Required work —
Starting at the first line of the data, print each line verbatim up to and including the line bearing "m.build('foliage', 'leaf', t, smooth=60, doubles=False)", omitting pictures.

Supplied information —
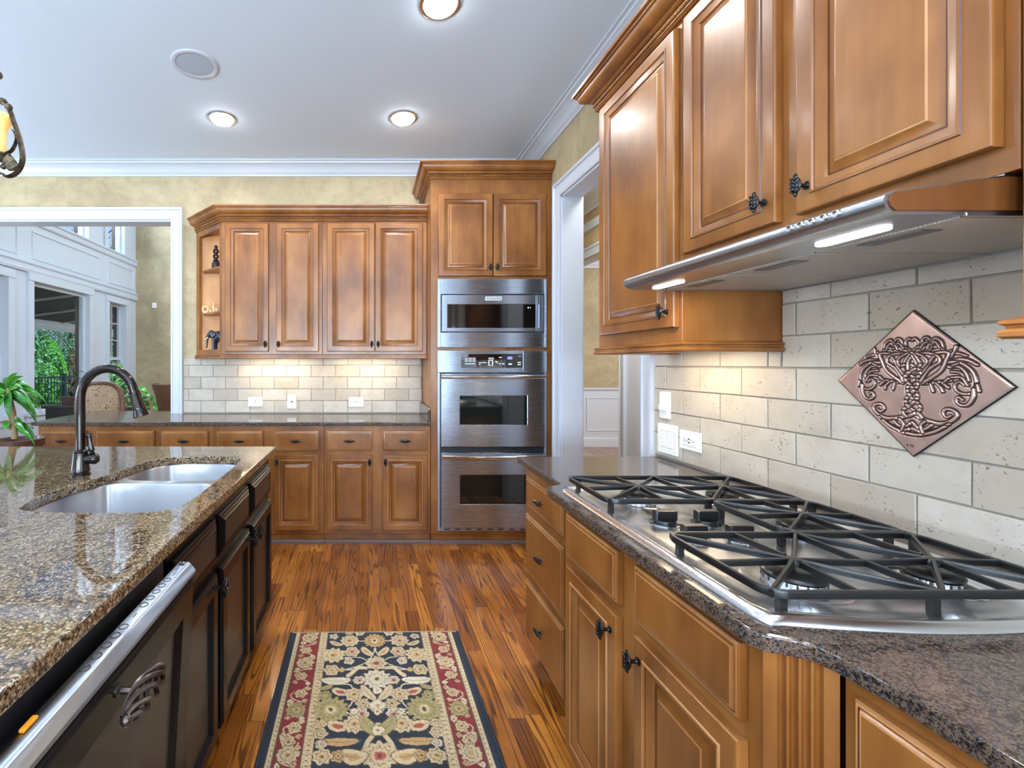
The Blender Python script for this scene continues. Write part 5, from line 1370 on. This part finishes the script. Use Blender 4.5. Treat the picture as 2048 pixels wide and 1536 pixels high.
tgt = [((16, 776), (32, 742), .020), ((18, 775), (56, 766), .018), ((16, 778), (45, 772), .015), ((18, 780), (82, 792), .022), ((18, 784), (76, 815), .026), ((16, 786), (102, 805), .017), ((16, 786), (18, 848), .030), ((18, 786), (42, 853), .030), ((20, 784), (68, 838), .030), ((14, 785), (-10, 846), .028), ((12, 780), (-30, 790), .026), ((12, 778), (-18, 760), .020), ((20, 790), (55, 825), .024), ((14, 782), (-24, 820), .026), ((22, 845), (12, 862), .024), ((24, 850), (46, 868), .022), ((30, 852), (66, 880), .028), ((34, 862), (70, 892), .024), ((14, 776), (12, 752), .018), ((17, 780), (60, 800), .022), ((20, 792), (34, 835), .026), ((10, 790), (-2, 835), .026), ((40, 858), (66, 852), .026), ((26, 842), (48, 845), .022)]
tgt = [(a, b, wd*1.22) for a, b, wd in tgt]+[((a[0]+rnd.uniform(-4, 4), a[1]+rnd.uniform(-2, 8)), (b[0]+rnd.uniform(-14, 14), b[1]+rnd.uniform(-6, 16)), wd) for a, b, wd in tgt[:18]]
for k, (a, b, wd) in enumerate(tgt):
    dy = rnd.uniform(-.10, .08); A_, B_ = P2(*a), P2(*b, dy)
    L_ = (B_-A_).length*1.12; d_ = (B_-A_).normalized()
    dr = 1.7 if B_.z < A_.z+.02 else .9
    d0 = (d_+V(0, 0, dr*.55)).normalized()
    leaf(m, A_, d0, V(rnd.uniform(-.3, .3), -.9, .5), L_, wd, dr*1.1, 8, .28)
m.build('foliage', 'leaf', t, smooth=60, doubles=False)

# vine plant beyond the counter
QX, QY = PX(262, 830, 5.75).x, 5.75
t = thing('plant_stand', 'dark pedestal under the trailing vine, hidden behind the counter', 'plant stand', (QX, QY, 0))
MB().lathe([(.16, 0), (.16, .03), (.05, .06), (.05, .55), (.15, .59), (.15, .61)], 24).build('pedestal', 'dark_wood', t)
t = thing('potted_plant', 'trailing green vine beyond the counter, behind the paisley chair', 'plant', (QX, QY, .611))
pot('', None, .085, .115, .18, 'darkpot', t)
def P3(x, y, dy=0.): q = PX(x, y, QY+dy); return V(q.x-QX, dy, q.z-.611)
m = MB(); mv = MB()
vines = [[(255, 830), (246, 790), (240, 740), (235, 726)], [(256, 830), (252, 780), (244, 752), (228, 756)], [(258, 830), (258, 790), (246, 768), (250, 800)], [(262, 830), (270, 790), (284, 776), (296, 800), (300, 822)], [(262, 830), (276, 800), (296, 790), (306, 815)], [(258, 830), (250, 810), (244, 800), (240, 820)]]
for P in vines:
    pts = smooth_open([tuple(P3(x, y, rnd.uniform(-.06, .06))) for x, y in P], 6); mv.tube(pts, .004, 6)
    for k in range(3, len(pts), 2):
        b = Vector(pts[k]); q = rnd.uniform(0, 2*PI)
        leaf(m, b, V(math.cos(q), -.5+.3*math.sin(q), .25), V(0, -.8, .6), rnd.uniform(.10, .15), rnd.uniform(.030, .045), 1.3, 6, .2)
m.build('foliage', 'leaf_dark', t, smooth=60, doubles=False); mv.build('vine', 'stalk', t, smooth=60, doubles=False)

# ---------------------------------------------------------------- furniture beyond the opening
CX_, CY_ = PX(202, 800, 4.85).x, 4.85
t = thing('dining_chair', 'dining chair with paisley upholstered back and carved frame beyond the counter', 'chair', (CX_, CY_, 0), .18)
def back_outline(sc_): return [(sc_*x, z) for x, z in [(-.21, .62), (-.235, .80), (-.235, .98), (-.20, 1.09), (-.12, 1.145), (0, 1.16), (.12, 1.145), (.20, 1.09), (.235, .98), (.235, .80), (.21, .62)]]
bo = back_outline(1); bi = [(x*.83, .62+(z-.62)*.90+.02) for x, z in bo]
m = MB(); L = []
for y, O, I in ((0, bo, bi), (-.045, bo, bi)): pass
fo = [V(x, 0, z) for x, z in smooth_closed(bo, 4)]; fi = [V(x, 0, z) for x, z in smooth_closed(bi, 4)]
for dy, A_ in ((.0, fo), (-.04, fo), (-.05, [a_*.96+b_*.04 for a_, b_ in zip(fo, fi)]), (-.048, [a_*.35+b_*.65 for a_, b_ in zip(fo, fi)]), (-.03, fi), (.0, fi)): L.append([p+V(0, dy, 0) for p in A_])
m.loops(L, False, False, True); m.build('back_frame', 'carved', t, smooth=50)
m = MB(); c0 = V(0, 0, .90)
m.loops([[c0+(p-c0)*k+V(0, y, 0) for p in fi] for k, y in ((1.0, .012), (1.0, -.03), (.9, -.046), (.5, -.058), (.05, -.062))]); m.build('back_cushion', 'paisley', t, smooth=60)
m = MB(); m.loops([[(x, y, z) for x, y in round_rect(-.25+i, .25-i, -.02+i, .46-i, .05)] for i, z in ((.01, .42), (0, .43), (0, .49), (.02, .515), (.08, .525))]); m.build('seat', 'paisley', t, smooth=50)
m = MB(); m.box(-.24, .24, -.01, .45, .37, .42); m.build('seat_rail', 'carved', t, bevel=.006)
for sx_, sy_ in ((-.21, .02), (.21, .02), (-.21, .42), (.21, .42)):
    MB().tube([(sx_, sy_, .42), (sx_*1.04, sy_, .25), (sx_, sy_, .0)], [.03, .022, .016], 10).build('leg', 'carved', t, smooth=60)
for s_ in (-1, 1): MB().tube([(s_*.20, -.005, .40), (s_*.21, -.012, .64)], [.022, .02], 8).build('back_post', 'carved', t, smooth=60)
# black sideboard with bonsai by the picture window
SBX0, SBX1 = PX(106, 815, 5.35).x, -3.16
t = thing('console_table', 'black console table by the picture window, under the bonsai', 'table', (0, 0, 0))
zt_ = PX(100, 809, 5.35).z
m = MB(); m.box(SBX0, SBX1, 5.15, 5.75, zt_-.03, zt_); m.build('top', 'dark_wood', t, bevel=.004)
m = MB(); m.box(SBX0+.03, SBX1-.03, 5.18, 5.72, zt_-.17, zt_-.03); m.build('apron', 'dark_wood', t, bevel=.003)
for x in (SBX0+.06, SBX1-.06):
    for y in (5.21, 5.69): MB().box(x-.03, x+.03, y-.03, y+.03, 0, zt_-.17).build('leg', 'dark_wood', t, bevel=.003)
bq = PX(143, 806, 5.4)
t = thing('bonsai', 'leafless dark bonsai in a shallow brown pot on the black console', 'plant', (bq.x, 5.4, zt_))
m = MB(); m.loops([[(x, y, z) for x, y in round_rect(-.10-i, .10+i, -.07-i, .07+i, .02)] for i, z in ((-.02, 0), (-.015, .01), (0, .075), (.008, .078), (.008, .092), (-.006, .092), (-.008, .08))]); m.build('pot', 'darkpot', t)
m = MB()
def P4(x, y, dy=0.): q = PX(x, y, 5.4+dy); return V(q.x-bq.x, dy, q.z-zt_)
for P, r0, r1 in [([(144, 790), (141, 783), (146, 772), (143, 765)], .022, .012), ([(143, 766), (136, 758), (138, 745), (134, 735)], .012, .004), ([(145, 770), (152, 758), (150, 748), (160, 742)], .010, .003), ([(141, 766), (130, 766), (120, 758)], .009, .003), ([(150, 750), (146, 742), (152, 732)], .006, .002), ([(138, 748), (146, 744), (158, 752)], .006, .002), ([(152, 757), (162, 757), (170, 762)], .006, .002), ([(130, 765), (124, 768), (116, 766)], .006, .002), ([(160, 742), (168, 744), (172, 750)], .004, .002)]:
    pts = smooth_open([tuple(P4(x, y, (-.02 if i % 2 else .02))) for i, (x, y) in enumerate(P)], 5); n = len(pts); m.tube(pts, [r0+(r1-r0)*i/(n-1) for i in range(n)], 7)
m.build('trunk', 'dark_wood', t, smooth=60, doubles=False)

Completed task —
The Blender Python script for this scene continues. Write part 5, from line 1370 on. This part finishes the script. Use Blender 4.5. Treat the picture as 2048 pixels wide and 1536 pixels high.
tgt = [((16, 776), (32, 742), .020), ((18, 775), (56, 766), .018), ((16, 778), (45, 772), .015), ((18, 780), (82, 792), .022), ((18, 784), (76, 815), .026), ((16, 786), (102, 805), .017), ((16, 786), (18, 848), .030), ((18, 786), (42, 853), .030), ((20, 784), (68, 838), .030), ((14, 785), (-10, 846), .028), ((12, 780), (-30, 790), .026), ((12, 778), (-18, 760), .020), ((20, 790), (55, 825), .024), ((14, 782), (-24, 820), .026), ((22, 845), (12, 862), .024), ((24, 850), (46, 868), .022), ((30, 852), (66, 880), .028), ((34, 862), (70, 892), .024), ((14, 776), (12, 752), .018), ((17, 780), (60, 800), .022), ((20, 792), (34, 835), .026), ((10, 790), (-2, 835), .026), ((40, 858), (66, 852), .026), ((26, 842), (48, 845), .022)]
tgt = [(a, b, wd*1.22) for a, b, wd in tgt]+[((a[0]+rnd.uniform(-4, 4), a[1]+rnd.uniform(-2, 8)), (b[0]+rnd.uniform(-14, 14), b[1]+rnd.uniform(-6, 16)), wd) for a, b, wd in tgt[:18]]
for k, (a, b, wd) in enumerate(tgt):
    dy = rnd.uniform(-.10, .08); A_, B_ = P2(*a), P2(*b, dy)
    L_ = (B_-A_).length*1.12; d_ = (B_-A_).normalized()
    dr = 1.7 if B_.z < A_.z+.02 else .9
    d0 = (d_+V(0, 0, dr*.55)).normalized()
    leaf(m, A_, d0, V(rnd.uniform(-.3, .3), -.9, .5), L_, wd, dr*1.1, 8, .28)
m.build('foliage', 'leaf', t, smooth=60, doubles=False)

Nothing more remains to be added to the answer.